Perbincangan chatting yang ujung-ujung bakal bahas proker dan strategi ke depan. Sampai rapat online jadi makanan di saat liburan semester. Hingga terang-terangan menyatakan keberpihakkan. Banner-banner meramaikan jalanan kampus di pekan pemilu raya. Tak terlupakan adu cekcok berbobot dengan argumen yang bukan abal-abal mewarnai kehidupan Mahasiswa. Super sekali sih....


Pasca kelas langsung cabut rapat atau buat projek bermanfaat. Belum nanti bergengsi di ajang kompetisi. Riwa-riwi ke rektorat dan lantai 6 buat ngurus surat-surat umat. Cabut lagi ke organisasi yang sono buat ngurus masalah proker 1,2,3. Sambil jalan ke ruang sekret pakai baju dengan tulisan ‘Dewan Perwakilan Mahasiswa 201X’ di belakang badan. Alarm memanggil buat hadap dosen tepat waktu. Terus sore datang ke gazebo buat ngisi acara. Banyak ya aktifitas kamu, Mahasiswa. Pantas semua itu berlabel sebagai Aktifis Kampus.
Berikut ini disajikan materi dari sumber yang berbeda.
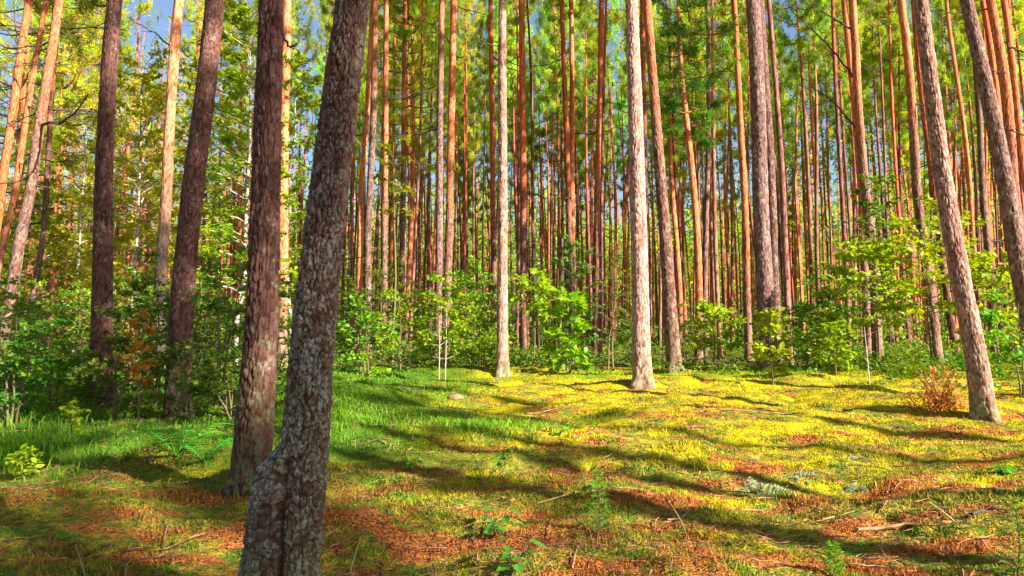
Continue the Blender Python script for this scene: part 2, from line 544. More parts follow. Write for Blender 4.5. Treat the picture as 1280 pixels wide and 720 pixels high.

Eh tapi juga ada lho yang tidak mengenal istilah pemilu raya. Memang sering main ke dekanat, buat ngurus proposal event. Sibuk menghubungi manager tokoh publik biar bisa dateng ke kampus buat memeriahkan dies natalis. Pantes, kalian sangat berbakat sebagai event organizer. 

Ketinggalan info aksi. Bahasan di tongkrongan cafe perkara lifestyle. Snapgram isinya guyonan dan updatetan jalan. Kadang cinta memperbudak mereka sampai lupa tidur. Gak mau tau urusan selebaran brosur dengan visi misi. Dan nggak bakal kepo kenapa temen pinjem ktm. Sampai nggak tau ada istilah sembilan macan asia. Dan asing dengan tweet-tweet Ridwan Kamil. Ada juga yang memuja kehidupan dengan kelarin laporan praktikum lalu jadi penghuni perpus. Tanpa sadar kalau mereka biasa disebut apatis. Walau begitu mereka mengenal istilah demonstrasi. Cuma yaaa koar-koar "ngapain sih kalian turun ke jalan? Urusin ip lu!".


Dan terspesial untuk kalian yang kritis, pinter, update perilaku pejabat kampus, dan nggak malas buat baca buku, apalagi baca buku ‘punya lawan’, biar ada bahan buat berkomentar. Segala hoax dan statement politikus mereka paham. Nggak ketinggalan berkomentar pada kampanye temennya sendiri. Sebenarnya kalian itu pinter, gak apatis, peduli sama masalah negara ini, melek politik. Sayang banyak bacot pake topeng anonim yang boikot eksekutif atau apalah. Bersama bumbu-bumbu asumsi dan logika yang khas dari seorang tukang nyinyirin. Kontribusi dengan aksi nyata dianggap tidak berguna. Proker yang sebenarnya mampu membawa manfaat buat orang lain dianggap buang-buang duit rektorat. Paham tentang dunia demonstrasi tapi waktu action nyata, aksi turun ke jalan eh dinyinyirin, "aksi lu unfaedah, buang-buang waktu, alah budak parpol".

Hadeuh. Sebel dah. 

Oke (MAHA)siswa. Kamu unik. Banyak tipe. Bebas juga. Berbagai idealisme tercecer dalam satu wadah bernama kampus. Saling menarik massa dengan beragam pengaruh yang ditularkan untuk membela pihak masing-masing. Dengan anugerah kritismu, logikamu, kekepoanmu, dan segala perangai demi pemuas diri dalam meraup ilmu dan belajar menjadi masyarakat sebelum terjun langsung ke realita nyatanya.